* **DATA SECTION**:

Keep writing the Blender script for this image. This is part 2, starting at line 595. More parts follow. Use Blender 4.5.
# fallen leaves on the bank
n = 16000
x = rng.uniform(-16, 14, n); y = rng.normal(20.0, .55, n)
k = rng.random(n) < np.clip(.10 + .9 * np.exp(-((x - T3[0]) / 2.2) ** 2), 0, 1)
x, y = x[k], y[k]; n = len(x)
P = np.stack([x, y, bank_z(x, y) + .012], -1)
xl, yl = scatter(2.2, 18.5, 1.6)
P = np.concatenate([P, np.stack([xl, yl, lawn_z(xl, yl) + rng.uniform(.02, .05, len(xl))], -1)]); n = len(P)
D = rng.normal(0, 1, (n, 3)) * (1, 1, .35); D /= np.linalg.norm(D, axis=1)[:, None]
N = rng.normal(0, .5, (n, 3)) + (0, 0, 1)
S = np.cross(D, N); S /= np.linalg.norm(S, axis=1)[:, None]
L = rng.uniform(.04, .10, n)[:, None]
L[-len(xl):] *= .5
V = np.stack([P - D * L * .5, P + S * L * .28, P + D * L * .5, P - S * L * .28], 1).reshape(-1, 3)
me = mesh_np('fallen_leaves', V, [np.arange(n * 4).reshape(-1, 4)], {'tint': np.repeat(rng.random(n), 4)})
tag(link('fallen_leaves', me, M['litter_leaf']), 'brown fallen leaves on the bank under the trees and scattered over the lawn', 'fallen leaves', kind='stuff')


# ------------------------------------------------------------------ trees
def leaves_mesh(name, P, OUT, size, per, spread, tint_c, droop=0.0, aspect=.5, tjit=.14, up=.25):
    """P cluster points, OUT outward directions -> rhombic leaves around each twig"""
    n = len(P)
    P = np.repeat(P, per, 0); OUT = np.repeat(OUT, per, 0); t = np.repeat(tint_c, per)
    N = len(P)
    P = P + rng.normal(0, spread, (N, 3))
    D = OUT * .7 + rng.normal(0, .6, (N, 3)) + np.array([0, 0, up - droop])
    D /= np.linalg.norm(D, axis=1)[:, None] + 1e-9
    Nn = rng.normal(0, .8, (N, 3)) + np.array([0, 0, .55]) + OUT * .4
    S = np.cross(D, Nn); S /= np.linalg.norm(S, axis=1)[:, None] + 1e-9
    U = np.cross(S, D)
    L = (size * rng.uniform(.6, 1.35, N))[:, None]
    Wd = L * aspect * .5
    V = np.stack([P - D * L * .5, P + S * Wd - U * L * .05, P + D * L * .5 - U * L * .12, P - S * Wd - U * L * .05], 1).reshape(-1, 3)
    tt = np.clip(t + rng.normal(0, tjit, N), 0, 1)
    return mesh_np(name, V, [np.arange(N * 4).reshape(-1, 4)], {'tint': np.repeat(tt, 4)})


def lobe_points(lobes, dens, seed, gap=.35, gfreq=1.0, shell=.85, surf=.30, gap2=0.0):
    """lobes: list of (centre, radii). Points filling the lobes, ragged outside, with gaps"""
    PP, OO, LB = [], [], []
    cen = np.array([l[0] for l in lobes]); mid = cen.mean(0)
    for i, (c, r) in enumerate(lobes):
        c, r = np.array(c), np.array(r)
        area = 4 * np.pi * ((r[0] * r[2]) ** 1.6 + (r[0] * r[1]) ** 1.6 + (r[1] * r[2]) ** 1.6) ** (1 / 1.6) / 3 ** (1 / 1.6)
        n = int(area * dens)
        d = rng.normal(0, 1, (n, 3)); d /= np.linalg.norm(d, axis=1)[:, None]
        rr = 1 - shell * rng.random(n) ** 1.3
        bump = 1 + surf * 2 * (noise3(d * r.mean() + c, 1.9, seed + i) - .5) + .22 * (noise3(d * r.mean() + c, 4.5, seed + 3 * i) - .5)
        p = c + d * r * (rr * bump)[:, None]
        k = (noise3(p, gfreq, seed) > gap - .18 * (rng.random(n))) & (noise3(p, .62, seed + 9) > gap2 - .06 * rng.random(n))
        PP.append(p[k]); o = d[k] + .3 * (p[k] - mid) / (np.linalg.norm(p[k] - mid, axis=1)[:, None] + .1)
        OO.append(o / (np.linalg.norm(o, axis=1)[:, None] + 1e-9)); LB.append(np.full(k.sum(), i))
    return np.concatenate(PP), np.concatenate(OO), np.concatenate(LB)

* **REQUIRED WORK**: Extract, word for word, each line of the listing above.

* **CORRECT OUTPUT**:
Keep writing the Blender script for this image. This is part 2, starting at line 595. More parts follow. Use Blender 4.5.
# fallen leaves on the bank
n = 16000
x = rng.uniform(-16, 14, n); y = rng.normal(20.0, .55, n)
k = rng.random(n) < np.clip(.10 + .9 * np.exp(-((x - T3[0]) / 2.2) ** 2), 0, 1)
x, y = x[k], y[k]; n = len(x)
P = np.stack([x, y, bank_z(x, y) + .012], -1)
xl, yl = scatter(2.2, 18.5, 1.6)
P = np.concatenate([P, np.stack([xl, yl, lawn_z(xl, yl) + rng.uniform(.02, .05, len(xl))], -1)]); n = len(P)
D = rng.normal(0, 1, (n, 3)) * (1, 1, .35); D /= np.linalg.norm(D, axis=1)[:, None]
N = rng.normal(0, .5, (n, 3)) + (0, 0, 1)
S = np.cross(D, N); S /= np.linalg.norm(S, axis=1)[:, None]
L = rng.uniform(.04, .10, n)[:, None]
L[-len(xl):] *= .5
V = np.stack([P - D * L * .5, P + S * L * .28, P + D * L * .5, P - S * L * .28], 1).reshape(-1, 3)
me = mesh_np('fallen_leaves', V, [np.arange(n * 4).reshape(-1, 4)], {'tint': np.repeat(rng.random(n), 4)})
tag(link('fallen_leaves', me, M['litter_leaf']), 'brown fallen leaves on the bank under the trees and scattered over the lawn', 'fallen leaves', kind='stuff')


# ------------------------------------------------------------------ trees
def leaves_mesh(name, P, OUT, size, per, spread, tint_c, droop=0.0, aspect=.5, tjit=.14, up=.25):
    """P cluster points, OUT outward directions -> rhombic leaves around each twig"""
    n = len(P)
    P = np.repeat(P, per, 0); OUT = np.repeat(OUT, per, 0); t = np.repeat(tint_c, per)
    N = len(P)
    P = P + rng.normal(0, spread, (N, 3))
    D = OUT * .7 + rng.normal(0, .6, (N, 3)) + np.array([0, 0, up - droop])
    D /= np.linalg.norm(D, axis=1)[:, None] + 1e-9
    Nn = rng.normal(0, .8, (N, 3)) + np.array([0, 0, .55]) + OUT * .4
    S = np.cross(D, Nn); S /= np.linalg.norm(S, axis=1)[:, None] + 1e-9
    U = np.cross(S, D)
    L = (size * rng.uniform(.6, 1.35, N))[:, None]
    Wd = L * aspect * .5
    V = np.stack([P - D * L * .5, P + S * Wd - U * L * .05, P + D * L * .5 - U * L * .12, P - S * Wd - U * L * .05], 1).reshape(-1, 3)
    tt = np.clip(t + rng.normal(0, tjit, N), 0, 1)
    return mesh_np(name, V, [np.arange(N * 4).reshape(-1, 4)], {'tint': np.repeat(tt, 4)})


def lobe_points(lobes, dens, seed, gap=.35, gfreq=1.0, shell=.85, surf=.30, gap2=0.0):
    """lobes: list of (centre, radii). Points filling the lobes, ragged outside, with gaps"""
    PP, OO, LB = [], [], []
    cen = np.array([l[0] for l in lobes]); mid = cen.mean(0)
    for i, (c, r) in enumerate(lobes):
        c, r = np.array(c), np.array(r)
        area = 4 * np.pi * ((r[0] * r[2]) ** 1.6 + (r[0] * r[1]) ** 1.6 + (r[1] * r[2]) ** 1.6) ** (1 / 1.6) / 3 ** (1 / 1.6)
        n = int(area * dens)
        d = rng.normal(0, 1, (n, 3)); d /= np.linalg.norm(d, axis=1)[:, None]
        rr = 1 - shell * rng.random(n) ** 1.3
        bump = 1 + surf * 2 * (noise3(d * r.mean() + c, 1.9, seed + i) - .5) + .22 * (noise3(d * r.mean() + c, 4.5, seed + 3 * i) - .5)
        p = c + d * r * (rr * bump)[:, None]
        k = (noise3(p, gfreq, seed) > gap - .18 * (rng.random(n))) & (noise3(p, .62, seed + 9) > gap2 - .06 * rng.random(n))
        PP.append(p[k]); o = d[k] + .3 * (p[k] - mid) / (np.linalg.norm(p[k] - mid, axis=1)[:, None] + .1)
        OO.append(o / (np.linalg.norm(o, axis=1)[:, None] + 1e-9)); LB.append(np.full(k.sum(), i))
    return np.concatenate(PP), np.concatenate(OO), np.concatenate(LB)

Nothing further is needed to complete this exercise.